Alvaro Begue wrote:mjlef wrote:Actually, that is not a probelm. During the search, the program will find both the move played, but also the moves deeper in the game with the lower scores. These low score moves will get propogated back in the search tree and change the best move picked. It actually does work...I had it in my program for a while. And others use it too. Very little work---you can even use the existing hash table and just preload these positions in it before a search.
Mark
Maybe there is something I don't understand, then. Let's see if we can agree on what would happen in a more detailed example.
For simplicity of the argument, let's say we always search to a fixed depth of 12 (granted, the problem is not as systematic in a more realistic setting). Your move number 20 was bad, but you still had a good score for it, which gets stored in the persistent hash. The scores found when searching moves 21 and 22 are also ignorant of the bad move, but the score found when searching move 23 is disastrous.
Now we are playing the game again and we get to the same position on move 20, and now we have the opportunity to do the right thing and avoid the bad move. Whenever the search tries the bad move, it will find the hash entry recorded when searching move 21. Because the depth of the stored search result is larger than the current depth, its score is used and the search of this branch is stopped. So we will probably repeat the bad move.
What do you think would happen differently than I described?

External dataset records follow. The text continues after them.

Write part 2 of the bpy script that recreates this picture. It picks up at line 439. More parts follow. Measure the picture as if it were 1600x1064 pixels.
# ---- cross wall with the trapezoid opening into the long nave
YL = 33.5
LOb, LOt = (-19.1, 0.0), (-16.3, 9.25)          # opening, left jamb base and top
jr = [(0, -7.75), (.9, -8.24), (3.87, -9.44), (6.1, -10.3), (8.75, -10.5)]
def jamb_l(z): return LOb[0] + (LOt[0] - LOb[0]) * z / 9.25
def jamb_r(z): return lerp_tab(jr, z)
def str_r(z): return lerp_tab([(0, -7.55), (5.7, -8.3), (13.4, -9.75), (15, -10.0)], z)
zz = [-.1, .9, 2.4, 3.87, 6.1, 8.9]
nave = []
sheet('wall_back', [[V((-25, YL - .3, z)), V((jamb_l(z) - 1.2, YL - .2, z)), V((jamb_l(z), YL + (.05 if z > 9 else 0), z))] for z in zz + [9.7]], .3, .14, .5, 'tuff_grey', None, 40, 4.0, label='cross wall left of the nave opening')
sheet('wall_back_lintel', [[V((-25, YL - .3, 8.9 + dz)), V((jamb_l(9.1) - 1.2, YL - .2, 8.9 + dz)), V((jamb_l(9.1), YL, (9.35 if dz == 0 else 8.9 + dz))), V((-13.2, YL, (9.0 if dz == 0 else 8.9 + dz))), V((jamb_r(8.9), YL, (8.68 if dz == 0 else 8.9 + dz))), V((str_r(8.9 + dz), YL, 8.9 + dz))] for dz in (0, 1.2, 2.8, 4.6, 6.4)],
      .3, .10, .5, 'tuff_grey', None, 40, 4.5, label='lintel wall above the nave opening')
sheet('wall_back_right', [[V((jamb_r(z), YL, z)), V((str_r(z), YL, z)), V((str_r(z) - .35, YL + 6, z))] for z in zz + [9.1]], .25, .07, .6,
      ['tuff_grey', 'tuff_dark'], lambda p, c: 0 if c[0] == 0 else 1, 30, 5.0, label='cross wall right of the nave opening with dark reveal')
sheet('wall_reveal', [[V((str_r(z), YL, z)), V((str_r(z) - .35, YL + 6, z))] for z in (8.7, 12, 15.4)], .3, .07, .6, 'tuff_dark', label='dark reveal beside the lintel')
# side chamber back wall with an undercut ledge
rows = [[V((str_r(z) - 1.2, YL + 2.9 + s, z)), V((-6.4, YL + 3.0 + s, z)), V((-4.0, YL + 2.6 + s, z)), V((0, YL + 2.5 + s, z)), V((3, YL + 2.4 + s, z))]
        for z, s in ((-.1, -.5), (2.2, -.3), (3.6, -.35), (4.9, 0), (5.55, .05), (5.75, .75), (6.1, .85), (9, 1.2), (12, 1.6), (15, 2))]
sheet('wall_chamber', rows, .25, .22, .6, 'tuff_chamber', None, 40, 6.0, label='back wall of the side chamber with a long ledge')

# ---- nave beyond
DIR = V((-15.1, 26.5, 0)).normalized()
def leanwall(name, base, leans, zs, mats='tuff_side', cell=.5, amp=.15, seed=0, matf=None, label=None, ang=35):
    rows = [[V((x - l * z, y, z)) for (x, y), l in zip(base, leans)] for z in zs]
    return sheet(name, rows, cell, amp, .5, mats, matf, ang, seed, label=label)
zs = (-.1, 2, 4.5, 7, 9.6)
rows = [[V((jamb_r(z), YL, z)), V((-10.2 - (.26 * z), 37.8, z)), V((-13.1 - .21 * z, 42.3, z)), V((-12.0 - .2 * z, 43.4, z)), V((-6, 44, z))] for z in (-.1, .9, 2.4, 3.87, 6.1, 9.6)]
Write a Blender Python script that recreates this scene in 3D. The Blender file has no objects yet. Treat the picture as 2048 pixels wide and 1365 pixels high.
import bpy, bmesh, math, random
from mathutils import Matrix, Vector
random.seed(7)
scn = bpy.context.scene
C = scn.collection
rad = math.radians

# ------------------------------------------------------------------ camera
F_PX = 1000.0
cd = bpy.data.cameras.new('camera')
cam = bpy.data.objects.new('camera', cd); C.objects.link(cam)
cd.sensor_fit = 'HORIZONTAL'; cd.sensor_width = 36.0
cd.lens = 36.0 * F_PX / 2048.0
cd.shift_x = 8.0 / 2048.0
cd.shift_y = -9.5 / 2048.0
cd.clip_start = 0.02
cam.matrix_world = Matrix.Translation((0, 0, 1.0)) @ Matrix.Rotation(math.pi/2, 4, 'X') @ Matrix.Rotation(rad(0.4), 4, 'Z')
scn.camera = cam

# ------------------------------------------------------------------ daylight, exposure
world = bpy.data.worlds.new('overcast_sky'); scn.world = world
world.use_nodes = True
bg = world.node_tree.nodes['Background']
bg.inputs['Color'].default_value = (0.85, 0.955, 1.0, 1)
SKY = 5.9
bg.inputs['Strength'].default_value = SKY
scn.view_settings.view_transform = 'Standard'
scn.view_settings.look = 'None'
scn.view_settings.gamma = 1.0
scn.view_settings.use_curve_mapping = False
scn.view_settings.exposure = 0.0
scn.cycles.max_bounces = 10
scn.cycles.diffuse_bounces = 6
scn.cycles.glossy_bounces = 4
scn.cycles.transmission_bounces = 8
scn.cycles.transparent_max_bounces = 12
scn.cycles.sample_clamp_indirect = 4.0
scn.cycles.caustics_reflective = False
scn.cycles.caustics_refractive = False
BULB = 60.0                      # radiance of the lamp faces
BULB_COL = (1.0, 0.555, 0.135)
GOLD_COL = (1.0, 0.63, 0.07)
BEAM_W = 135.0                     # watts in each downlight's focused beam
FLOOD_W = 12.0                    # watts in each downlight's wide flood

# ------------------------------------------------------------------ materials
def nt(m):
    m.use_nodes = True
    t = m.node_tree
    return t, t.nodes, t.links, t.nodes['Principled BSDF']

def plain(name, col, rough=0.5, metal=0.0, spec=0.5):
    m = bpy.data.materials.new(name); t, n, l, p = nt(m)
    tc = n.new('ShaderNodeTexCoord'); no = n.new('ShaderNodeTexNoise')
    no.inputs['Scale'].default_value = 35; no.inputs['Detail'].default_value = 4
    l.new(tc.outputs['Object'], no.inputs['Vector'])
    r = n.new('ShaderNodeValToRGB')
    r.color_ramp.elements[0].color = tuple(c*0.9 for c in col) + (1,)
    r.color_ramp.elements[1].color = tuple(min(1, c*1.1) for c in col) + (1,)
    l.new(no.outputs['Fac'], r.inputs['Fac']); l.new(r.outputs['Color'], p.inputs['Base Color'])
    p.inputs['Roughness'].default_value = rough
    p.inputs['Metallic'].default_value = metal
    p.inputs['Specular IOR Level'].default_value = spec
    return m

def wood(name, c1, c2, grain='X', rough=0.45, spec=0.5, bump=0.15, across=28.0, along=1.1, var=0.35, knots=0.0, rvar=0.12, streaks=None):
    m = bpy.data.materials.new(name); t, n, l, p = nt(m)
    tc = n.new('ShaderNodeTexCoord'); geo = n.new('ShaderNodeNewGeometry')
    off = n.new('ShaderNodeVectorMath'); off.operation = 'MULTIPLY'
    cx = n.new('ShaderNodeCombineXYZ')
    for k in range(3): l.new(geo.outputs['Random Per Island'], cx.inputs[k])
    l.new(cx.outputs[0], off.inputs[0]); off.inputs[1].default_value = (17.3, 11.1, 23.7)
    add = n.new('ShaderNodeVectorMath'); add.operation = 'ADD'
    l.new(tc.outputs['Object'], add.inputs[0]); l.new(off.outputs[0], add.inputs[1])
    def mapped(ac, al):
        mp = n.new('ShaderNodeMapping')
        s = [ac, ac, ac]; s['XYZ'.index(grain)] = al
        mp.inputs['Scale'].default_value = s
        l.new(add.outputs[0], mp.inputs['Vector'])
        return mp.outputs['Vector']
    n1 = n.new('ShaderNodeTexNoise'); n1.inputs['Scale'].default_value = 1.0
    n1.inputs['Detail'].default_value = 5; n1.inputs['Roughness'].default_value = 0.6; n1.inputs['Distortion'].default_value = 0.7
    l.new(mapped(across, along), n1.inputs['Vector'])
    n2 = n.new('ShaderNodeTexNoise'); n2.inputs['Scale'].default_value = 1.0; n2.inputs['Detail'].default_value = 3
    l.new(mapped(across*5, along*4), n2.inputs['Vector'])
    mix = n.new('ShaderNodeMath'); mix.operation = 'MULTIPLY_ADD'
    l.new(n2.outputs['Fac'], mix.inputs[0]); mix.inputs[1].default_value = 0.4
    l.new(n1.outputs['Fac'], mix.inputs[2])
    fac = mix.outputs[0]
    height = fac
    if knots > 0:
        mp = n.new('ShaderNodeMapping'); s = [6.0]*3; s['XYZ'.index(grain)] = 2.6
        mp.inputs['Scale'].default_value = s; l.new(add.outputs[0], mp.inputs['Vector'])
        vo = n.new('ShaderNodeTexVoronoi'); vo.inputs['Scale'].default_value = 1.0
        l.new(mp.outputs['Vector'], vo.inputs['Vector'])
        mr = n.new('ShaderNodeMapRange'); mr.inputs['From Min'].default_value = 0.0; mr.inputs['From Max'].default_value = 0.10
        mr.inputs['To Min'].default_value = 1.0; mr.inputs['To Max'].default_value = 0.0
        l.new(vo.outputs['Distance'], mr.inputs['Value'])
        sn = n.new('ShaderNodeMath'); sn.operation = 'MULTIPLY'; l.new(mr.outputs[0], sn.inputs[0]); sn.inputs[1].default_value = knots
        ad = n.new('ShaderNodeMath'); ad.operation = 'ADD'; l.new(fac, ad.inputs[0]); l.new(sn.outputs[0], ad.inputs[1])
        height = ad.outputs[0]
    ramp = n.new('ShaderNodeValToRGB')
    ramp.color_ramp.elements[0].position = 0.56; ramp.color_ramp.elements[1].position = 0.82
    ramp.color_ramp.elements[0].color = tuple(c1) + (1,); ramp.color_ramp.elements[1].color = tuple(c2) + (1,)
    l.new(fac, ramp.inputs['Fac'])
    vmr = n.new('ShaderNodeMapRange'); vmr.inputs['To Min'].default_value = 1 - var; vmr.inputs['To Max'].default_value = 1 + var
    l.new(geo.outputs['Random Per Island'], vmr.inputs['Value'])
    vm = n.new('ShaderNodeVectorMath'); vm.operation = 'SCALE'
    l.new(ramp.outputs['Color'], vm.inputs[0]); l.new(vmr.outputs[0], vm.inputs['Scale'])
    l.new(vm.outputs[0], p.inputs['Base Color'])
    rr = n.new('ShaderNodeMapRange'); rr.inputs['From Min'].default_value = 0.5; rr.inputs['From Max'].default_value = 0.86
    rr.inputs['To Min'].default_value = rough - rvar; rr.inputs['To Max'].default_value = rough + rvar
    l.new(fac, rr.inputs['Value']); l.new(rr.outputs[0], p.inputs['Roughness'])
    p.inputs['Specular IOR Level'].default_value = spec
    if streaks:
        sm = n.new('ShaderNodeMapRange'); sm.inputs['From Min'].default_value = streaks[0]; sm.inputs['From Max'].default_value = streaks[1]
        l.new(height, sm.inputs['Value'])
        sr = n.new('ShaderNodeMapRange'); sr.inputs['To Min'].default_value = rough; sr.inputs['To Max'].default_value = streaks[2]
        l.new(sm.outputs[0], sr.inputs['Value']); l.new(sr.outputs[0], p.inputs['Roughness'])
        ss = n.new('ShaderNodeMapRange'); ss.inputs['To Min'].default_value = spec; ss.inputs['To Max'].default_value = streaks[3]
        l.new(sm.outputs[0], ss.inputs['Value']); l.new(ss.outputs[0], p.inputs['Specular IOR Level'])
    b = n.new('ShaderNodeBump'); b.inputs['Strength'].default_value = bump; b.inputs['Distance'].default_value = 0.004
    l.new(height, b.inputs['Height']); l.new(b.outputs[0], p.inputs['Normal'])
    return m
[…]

The search would go like this:
at a given depth itteration, the old move would be found with acceptable depth, and the score returned immediately. So in a fraction of a second, you would get the same result and depth as the originial move 20. But then the itterative searchj would increment the depth (lets say from depth 9 to 10). The persistant has move does not have enough depth to be accepted, so the program has to search. During that search it reaches the move played in old 21, and it would have enough depth, probably, so that branch does not ahve to be searched. But this speeds up the whole search process (remember, the old mobve 20 too say a minute to search, but using the persistant hash, that takes a fraction of a seocnd now). Anyway, since the new depth 10 search ends a lot faster since the important lines are found form the persistant has, it will probably get in yet another depth increment. And any of the lines ending in the future moves 21, 22, 23.. will be found immediately, and the move 23 in the PV is refuted.
Will this always find a better move? No, since another line not leading to old move 23 might still not see whatever was found at move 23. But then when a new 22 comes along, it will almost ceratinly see the problem sooner. Bad things tend ti be found 1-2 moves sooner with this method. One move sooner almost always. 2 depends on the nature of the bad line, and how many other misleading lines are left to be discovered.
It is pretty easy to test. Try just saving the hash score and depths for a game, then replaying the game and you will see what happens. A similar idea is opening book expansion. Some program save the hash score and depth for the first few moves after leaving the opening book. This means they will be smarter next game along the same lines. This stuff works well on opponents that keep trying to find a flaw in a program and they play the same lines over and over again. If they win a game, they want to repat it, but this mething will make the program play somethign new.